Einstein Science Reporting for Kids
[ E-mail ]

Contact: Science Press Package
American Association for the Advancement of Science

Black holes give off stronger winds than we thought

Composite image of the spiral galaxy M83 assembled from observations made by NASA's Hubble Space Telescope and the Carnegie Institution of Washington's Magellan telescopes.
[NASA, ESA, the Hubble Heritage Team (STScI/AURA)]

Black holes release more energy into the galaxies they live in than previously thought, a new study in the 28 February issue of the journal Science suggests.

This finding will help scientists better model changes in black holes over time, and it will also help them better understand how these mysterious regions affect their host galaxies. Gas in space can flow, or accrete, onto black holes; that's how black holes grow.
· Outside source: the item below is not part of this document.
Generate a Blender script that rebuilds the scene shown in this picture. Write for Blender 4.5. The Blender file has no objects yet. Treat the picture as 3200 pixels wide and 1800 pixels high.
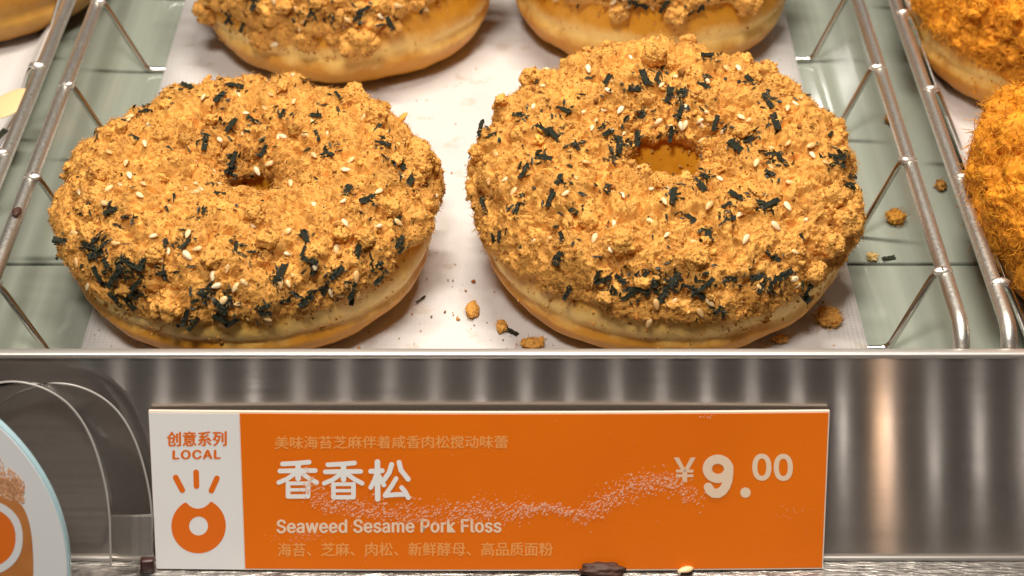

The gas inside gets so hot it emits radiation.

According to a theory of physics called the Eddington limit, the radiation flowing outward cannot exceed a certain limit or it will blow the inflowing gas away.

Whether a black hole's kinetic energy (energy from wind) is controlled by the same limit has been unclear.

To shed some light on the matter, scientists lead by Roberto Soria of Australia's Curtin University studied the outflow of a black hole in galaxy M83. They observed it with telescopes for over a year.

By analyzing the gas accreting onto the black hole, they figured out the black hole's weight: less than 100 times that of the Sun (comparing objects to the weight of the Sun is common in astronomy).

The researchers compared the mass of the black hole with its outgoing kinetic power, which they were able to infer in part by looking at the light around it.

The kinetic power flowing out of the black hole was higher than the Eddington limit for a black hole of this mass, the researchers found.

This finding suggests that black holes can give off very high kinetic, or mechanical, power for a long time putting more energy into their environment than would be expected based only on their radiation energy, which is subject to the Eddington limits.